UNITED DOMINION INDUSTRIES, INC., PETITIONER
v. UNITED STATES

ON WRIT OF CERTIORARI TO THE UNITED STATES COURT OF
APPEALS FOR THE FOURTH CIRCUIT

[June 4, 2001]

Justice Thomas, concurring.

I agree with the Court that the Internal Revenue Code provision and the corresponding Treasury Regulations that control consolidated filings are best interpreted as requiring a single-entity approach in calculating product liability loss. I write separately, however, because I respectfully disagree with the dissent’s suggestion that, when a provision of the Code and the corresponding regulations are ambiguous, this Court should defer to the Government’s interpretation.
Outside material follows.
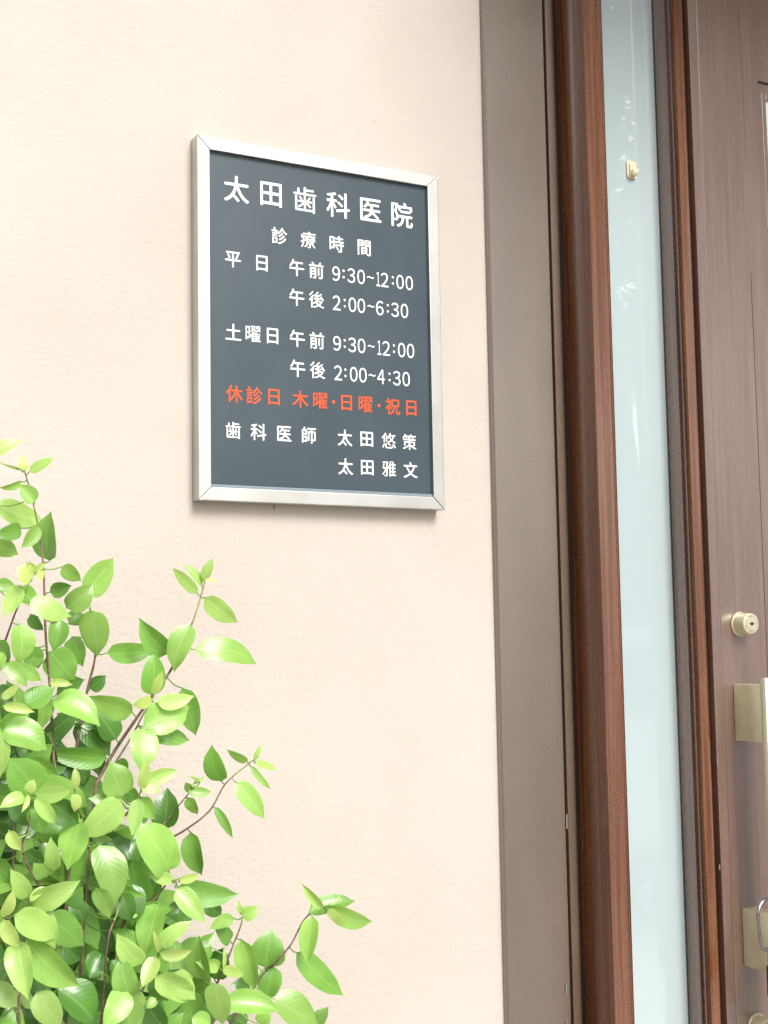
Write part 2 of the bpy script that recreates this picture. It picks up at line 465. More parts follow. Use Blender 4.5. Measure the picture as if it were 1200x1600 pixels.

See post, at 1—2. At a bare minimum, in cases such as this one, in which the complex statutory and regulatory scheme lends itself to any number of interpretations, we should be inclined to rely on the traditional canon that construes revenue-raising laws against their drafter. See Leavell v. Blades, 237 Mo. 695, 700—701, 141 S. W. 893, 894 (1911) (“When the tax gatherer puts his finger on the citizen, he must also put his finger on the law permitting it”); United States v. Merriam, 263 U.S. 179, 188 (1923) (“If the words are doubtful, the doubt must be resolved against the Government and in favor of the taxpayer”); Bowers v. New York & Albany Literage Co., 273 U.S. 346, 350 (1927) (“The provision is part of a taxing statute; and such laws are to be interpreted liberally in favor of the taxpayers”). Accord American Net & Twine Co. v. Worthington, 141 U.S. 468, 474 (1891); Benziger v. United States, 192 U.S. 38, 55 (1904).